| Description of the task |
Your task is to locate every line holding the string "from" and to copy each of them.

| Material |
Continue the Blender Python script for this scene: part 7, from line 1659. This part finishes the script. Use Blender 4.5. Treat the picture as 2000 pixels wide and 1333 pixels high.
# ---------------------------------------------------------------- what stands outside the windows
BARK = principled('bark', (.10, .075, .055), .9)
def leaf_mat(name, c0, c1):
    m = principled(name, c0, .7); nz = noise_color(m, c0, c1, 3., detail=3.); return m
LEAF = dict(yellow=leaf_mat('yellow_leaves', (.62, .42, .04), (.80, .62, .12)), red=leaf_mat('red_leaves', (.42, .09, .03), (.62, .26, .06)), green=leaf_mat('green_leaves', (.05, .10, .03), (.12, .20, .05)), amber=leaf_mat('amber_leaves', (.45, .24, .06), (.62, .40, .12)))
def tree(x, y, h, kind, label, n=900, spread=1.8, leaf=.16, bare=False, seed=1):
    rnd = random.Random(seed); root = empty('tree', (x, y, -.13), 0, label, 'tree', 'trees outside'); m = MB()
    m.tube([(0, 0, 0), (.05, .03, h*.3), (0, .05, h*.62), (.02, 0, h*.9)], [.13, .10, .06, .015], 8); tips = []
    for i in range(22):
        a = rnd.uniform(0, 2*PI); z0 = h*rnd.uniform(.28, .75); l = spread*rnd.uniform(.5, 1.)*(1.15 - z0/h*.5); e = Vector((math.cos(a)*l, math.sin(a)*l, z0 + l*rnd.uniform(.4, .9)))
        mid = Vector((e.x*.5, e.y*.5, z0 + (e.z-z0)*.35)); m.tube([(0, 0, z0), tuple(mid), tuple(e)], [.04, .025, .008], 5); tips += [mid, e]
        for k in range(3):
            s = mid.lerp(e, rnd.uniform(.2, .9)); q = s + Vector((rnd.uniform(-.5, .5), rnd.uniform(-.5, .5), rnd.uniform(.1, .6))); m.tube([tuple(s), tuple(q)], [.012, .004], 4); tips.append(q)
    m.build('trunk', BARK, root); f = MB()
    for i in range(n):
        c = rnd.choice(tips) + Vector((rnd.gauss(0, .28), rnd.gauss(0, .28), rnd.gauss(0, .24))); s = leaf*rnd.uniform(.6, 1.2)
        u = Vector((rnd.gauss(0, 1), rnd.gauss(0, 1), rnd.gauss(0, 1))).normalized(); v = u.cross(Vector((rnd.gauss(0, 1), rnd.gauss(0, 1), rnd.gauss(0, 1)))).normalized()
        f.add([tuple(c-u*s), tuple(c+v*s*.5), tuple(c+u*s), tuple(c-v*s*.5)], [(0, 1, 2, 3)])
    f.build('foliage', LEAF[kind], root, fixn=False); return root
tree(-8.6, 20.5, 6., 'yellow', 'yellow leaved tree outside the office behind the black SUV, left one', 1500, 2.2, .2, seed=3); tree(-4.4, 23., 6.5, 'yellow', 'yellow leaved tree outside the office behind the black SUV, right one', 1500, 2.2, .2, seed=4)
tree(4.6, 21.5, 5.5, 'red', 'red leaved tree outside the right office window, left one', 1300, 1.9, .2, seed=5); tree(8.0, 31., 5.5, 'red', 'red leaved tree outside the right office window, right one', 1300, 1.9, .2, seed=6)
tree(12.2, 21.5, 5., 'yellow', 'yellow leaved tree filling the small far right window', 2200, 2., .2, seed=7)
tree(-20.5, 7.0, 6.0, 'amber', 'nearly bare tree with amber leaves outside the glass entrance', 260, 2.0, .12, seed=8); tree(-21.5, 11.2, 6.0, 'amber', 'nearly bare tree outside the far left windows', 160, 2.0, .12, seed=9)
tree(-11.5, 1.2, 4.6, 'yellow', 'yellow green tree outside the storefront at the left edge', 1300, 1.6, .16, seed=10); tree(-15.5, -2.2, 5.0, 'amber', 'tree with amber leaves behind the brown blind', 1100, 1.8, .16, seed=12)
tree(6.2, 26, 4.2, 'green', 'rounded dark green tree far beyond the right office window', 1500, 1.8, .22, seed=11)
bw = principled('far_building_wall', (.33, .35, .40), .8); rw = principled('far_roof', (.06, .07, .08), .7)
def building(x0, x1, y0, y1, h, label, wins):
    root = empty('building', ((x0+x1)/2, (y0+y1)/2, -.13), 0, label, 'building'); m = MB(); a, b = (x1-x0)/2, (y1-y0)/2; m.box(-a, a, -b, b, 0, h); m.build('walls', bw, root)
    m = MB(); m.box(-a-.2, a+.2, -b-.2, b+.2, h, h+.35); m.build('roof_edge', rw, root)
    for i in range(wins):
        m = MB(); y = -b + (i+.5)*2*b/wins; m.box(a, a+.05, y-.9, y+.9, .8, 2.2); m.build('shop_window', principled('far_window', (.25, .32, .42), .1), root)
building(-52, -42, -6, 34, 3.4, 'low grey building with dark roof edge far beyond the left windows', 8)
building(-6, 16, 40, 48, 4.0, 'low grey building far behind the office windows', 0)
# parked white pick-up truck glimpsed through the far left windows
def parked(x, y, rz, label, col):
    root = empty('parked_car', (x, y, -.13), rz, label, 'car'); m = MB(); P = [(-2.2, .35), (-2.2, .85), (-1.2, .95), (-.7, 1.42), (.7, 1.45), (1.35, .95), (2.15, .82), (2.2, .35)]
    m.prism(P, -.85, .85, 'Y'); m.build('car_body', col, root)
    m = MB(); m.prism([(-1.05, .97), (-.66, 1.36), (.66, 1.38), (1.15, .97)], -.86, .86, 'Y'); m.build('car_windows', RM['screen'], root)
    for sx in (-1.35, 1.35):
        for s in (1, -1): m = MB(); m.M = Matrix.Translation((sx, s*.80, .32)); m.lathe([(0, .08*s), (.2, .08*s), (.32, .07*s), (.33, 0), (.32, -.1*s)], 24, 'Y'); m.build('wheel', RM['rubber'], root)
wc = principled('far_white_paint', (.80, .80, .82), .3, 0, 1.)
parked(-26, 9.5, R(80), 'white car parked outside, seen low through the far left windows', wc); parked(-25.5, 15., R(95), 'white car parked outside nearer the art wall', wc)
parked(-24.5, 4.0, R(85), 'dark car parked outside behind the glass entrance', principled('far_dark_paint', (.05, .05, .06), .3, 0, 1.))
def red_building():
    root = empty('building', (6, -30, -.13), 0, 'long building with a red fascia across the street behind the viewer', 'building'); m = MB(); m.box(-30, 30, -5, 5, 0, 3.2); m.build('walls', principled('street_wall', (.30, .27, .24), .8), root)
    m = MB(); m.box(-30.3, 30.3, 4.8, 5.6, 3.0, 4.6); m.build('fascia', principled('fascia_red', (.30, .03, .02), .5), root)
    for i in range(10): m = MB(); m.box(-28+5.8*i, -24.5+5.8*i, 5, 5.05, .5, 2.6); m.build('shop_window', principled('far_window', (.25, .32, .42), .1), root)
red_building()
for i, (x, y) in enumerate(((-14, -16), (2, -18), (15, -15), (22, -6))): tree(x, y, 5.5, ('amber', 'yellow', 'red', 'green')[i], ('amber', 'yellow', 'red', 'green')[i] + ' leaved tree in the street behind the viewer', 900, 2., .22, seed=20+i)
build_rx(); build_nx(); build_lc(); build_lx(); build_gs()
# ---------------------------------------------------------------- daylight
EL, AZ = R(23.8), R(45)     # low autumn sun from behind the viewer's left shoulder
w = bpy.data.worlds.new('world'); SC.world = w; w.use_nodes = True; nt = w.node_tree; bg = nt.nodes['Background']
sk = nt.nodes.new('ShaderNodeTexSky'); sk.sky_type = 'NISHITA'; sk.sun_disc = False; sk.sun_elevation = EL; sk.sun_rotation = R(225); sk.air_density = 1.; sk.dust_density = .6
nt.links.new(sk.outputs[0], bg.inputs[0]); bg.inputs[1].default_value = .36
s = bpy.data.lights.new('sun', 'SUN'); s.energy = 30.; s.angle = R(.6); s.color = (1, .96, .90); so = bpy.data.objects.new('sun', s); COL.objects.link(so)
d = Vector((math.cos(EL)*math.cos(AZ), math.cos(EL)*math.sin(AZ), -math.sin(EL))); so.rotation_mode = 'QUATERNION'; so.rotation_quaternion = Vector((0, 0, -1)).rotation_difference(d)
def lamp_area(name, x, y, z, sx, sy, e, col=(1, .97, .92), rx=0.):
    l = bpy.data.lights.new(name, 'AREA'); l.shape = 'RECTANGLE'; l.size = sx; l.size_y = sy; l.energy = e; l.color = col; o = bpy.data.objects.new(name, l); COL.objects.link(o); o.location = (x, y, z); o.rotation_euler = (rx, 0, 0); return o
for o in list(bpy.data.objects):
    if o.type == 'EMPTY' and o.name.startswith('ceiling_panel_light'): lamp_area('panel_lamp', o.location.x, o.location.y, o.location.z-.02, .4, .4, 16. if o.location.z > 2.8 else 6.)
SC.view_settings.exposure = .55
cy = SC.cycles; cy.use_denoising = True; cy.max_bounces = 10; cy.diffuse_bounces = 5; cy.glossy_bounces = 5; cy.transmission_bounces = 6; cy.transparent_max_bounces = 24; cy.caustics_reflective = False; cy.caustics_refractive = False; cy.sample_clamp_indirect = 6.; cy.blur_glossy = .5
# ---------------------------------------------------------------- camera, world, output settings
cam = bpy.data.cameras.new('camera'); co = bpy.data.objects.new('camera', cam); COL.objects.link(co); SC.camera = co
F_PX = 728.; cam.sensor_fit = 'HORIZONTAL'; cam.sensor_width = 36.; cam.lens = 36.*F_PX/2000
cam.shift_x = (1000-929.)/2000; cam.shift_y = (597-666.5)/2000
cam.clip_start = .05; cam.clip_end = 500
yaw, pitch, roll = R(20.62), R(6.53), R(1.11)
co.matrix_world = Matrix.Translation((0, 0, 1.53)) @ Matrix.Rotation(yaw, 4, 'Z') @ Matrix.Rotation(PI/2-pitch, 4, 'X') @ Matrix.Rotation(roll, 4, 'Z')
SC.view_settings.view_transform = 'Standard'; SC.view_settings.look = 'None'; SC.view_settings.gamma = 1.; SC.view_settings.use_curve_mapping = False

| The result |
Continue the Blender Python script for this scene: part 7, from line 1659. This part finishes the script. Use Blender 4.5. Treat the picture as 2000 pixels wide and 1333 pixels high.
EL, AZ = R(23.8), R(45)     # low autumn sun from behind the viewer's left shoulder